My recipe is a transcription of the handwritten index card my mom keeps in the battered binder safeguarding family recipes "passed down through the generations." This index card — which I've seen my mom carefully, reverently extract from its plastic sleeve dozens of times — turns out to be exactly what's been printed on every Campbell's Cream of Mushroom Soup can for many decades, since shortly after "my mom's recipe" was invented by Dorcas B. Reilly, my own personal holiday hero.
Who was Dorcas B. Reilly? Only the most memorable of the pioneering employees hired in the 1950s by the Campbell's home economics department, a test kitchen where Reilly invented hundreds of recipes intended to teach America how to cook with Campbell's industrial food products, including "tomato soup meatloaf," an early tuna-noodle casserole, "porcupine meatballs," and the "Sloppy Joe Souperburger," whatever that is.

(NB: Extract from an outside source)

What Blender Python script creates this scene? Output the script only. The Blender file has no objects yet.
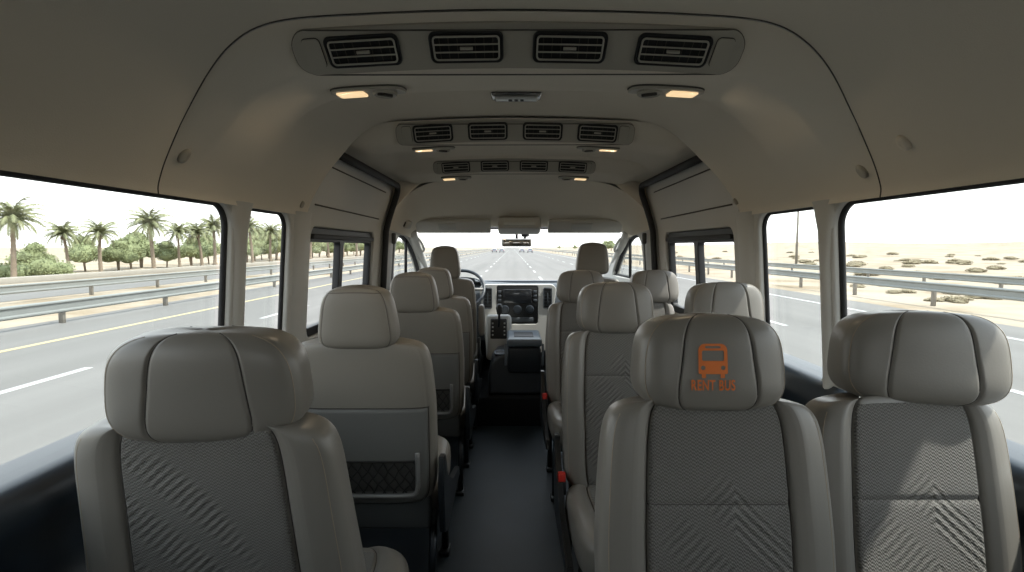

Reilly passed away in 2018 at the age of 92, but her "Green Bean Bake" recipe card is still around, housed now at the National Inventors Hall of Fame, where it belongs. This card reveals that Reilly took at least eight tries to arrive at her (and my mom's) final recipe, which, once refined to its essence, requires minimal prep time and even less skill, uses simple, easy to source ingredients, and comes out exactly the same every time, as long as you follow the instructions.

In my mind, the consistency of green bean casserole is key to its goodness — but not everyone follows directions well. And sometimes those people are in the family you marry into.

One long-ago Thanksgiving, my nutritionist sister-in-law brought over a “healthy” green bean casserole, made with fresh green beans instead of canned, topped with some kind of homemade crunch instead of French's fried onions. It was so green. It was so bright. It was so wrong.

I thought I'd escaped the chance for such traumas by moving to Arizona, but this year — my first Michigan Thanksgiving in a decade — I was shocked to learn my mother-in-law never buys soy sauce in the bottle.

"What else would I use it for, besides this?" she asked, as she retrieved a battered Chinese takeout soy sauce packet from her kitchen junk drawer, ripped it at the perforation, and shook its unmeasured contents into her casserole dish, which looks exactly like my casserole dish, which probably looks exactly like your casserole dish.

"Close enough," my mother-in-law proclaimed, as I did my best not to faint in her kitchen.

Luckily, I had a backup Thanksgiving meal to attend the next day. There, the main courses were decidedly non-traditional — fettuccine Alfredo and chicken parmigiana, cooked by me and my brother — but right beside these holiday sacrileges sat a hot dish of bubbling, crispy green bean casserole, made just the way my mom always has, because this time, my mom was the one who made it.

My mom, with a little assist from Dorcas B. Reilly.